The twinkle in a tiny eye as the small dog sits complacently on an elegant lap, the paw raised in protection or supplication on a master’s knee, the pent up energy of the hunting dog just raring to go, the devotion of the collie mourning his master… all express different versions of the essential relationship between sitter and animal. You wonder if it was hard to keep them still, or whether a titbit had to be hidden within all the finery.
Laqueur guides us through the history of art and the relationship between dogs and humans. There is sorrow, of course – for dogs do share the emotions of the people they live with, causing heartbreak on both sides when death takes one or the other. He reminds us that in many cultures, dogs have been seen as important enough to be ‘psychopomps’ – those who guide the souls of the dead to other worlds.
Necessarily he raises the issue of ‘bad dogs’ – for example, the dogs used to chase and attack enslaved people. Such dogs, he asserts, are made lethal by wicked men. The same chapter, Dogs And The Moral Imagination, engages with terrible and pitiful images of dog vivisection, which aroused the consciences of all who saw them. It’s a tour de force of empathy.
The Dog’s Gaze is the kind of volume you’ll return to again and again, learning something new each time. The erudite academic writer has the heart to include pictures of his German grandfather with his doberman, his mother’s various dogs, and his own weimaraner Rudi, which lay at his side all through the writing and died as the book was being completed. That dog-love gives this marvellous book its energy.
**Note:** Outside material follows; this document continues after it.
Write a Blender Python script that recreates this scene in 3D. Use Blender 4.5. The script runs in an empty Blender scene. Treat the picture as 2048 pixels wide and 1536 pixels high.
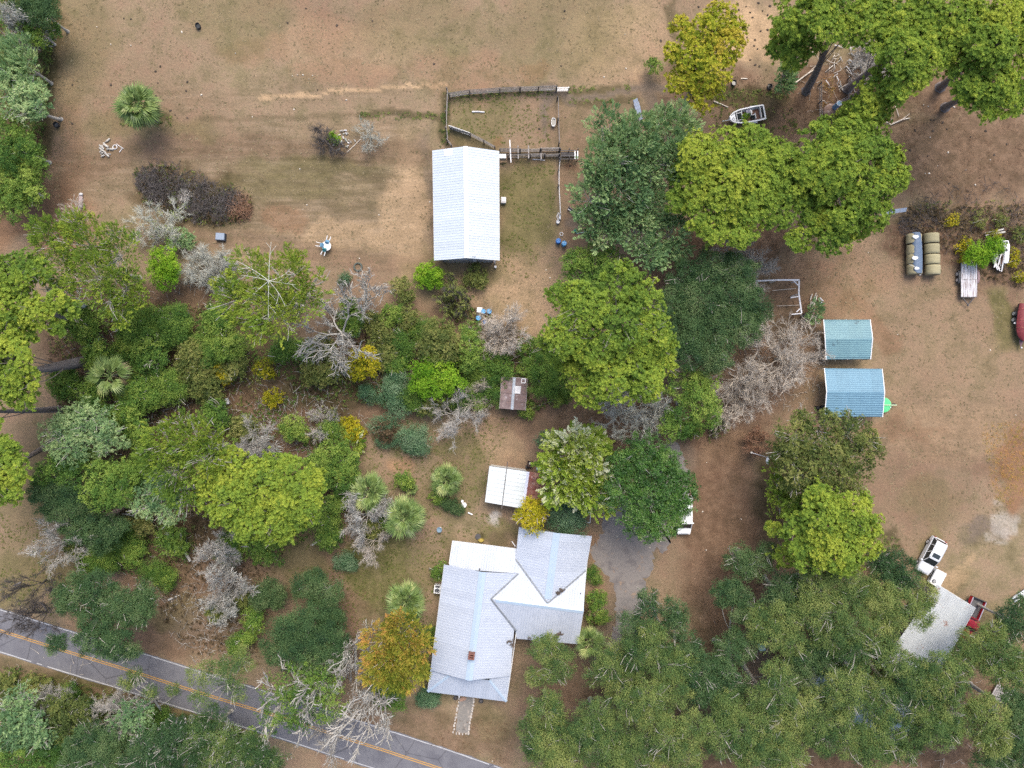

Those of us who share it will approve Thomas Laqueur’s quotation from a short story by the Czech writer Franz Kafka – whose companion was a German shepherd. Attempting to work out the links between dogs and humans, the canine narrator concludes, ‘All knowledge, the totality of all questions and all answers, is contained within the dog.’
There you have the mystery in ‘the dog’s gaze’. They know us, you see. They just do.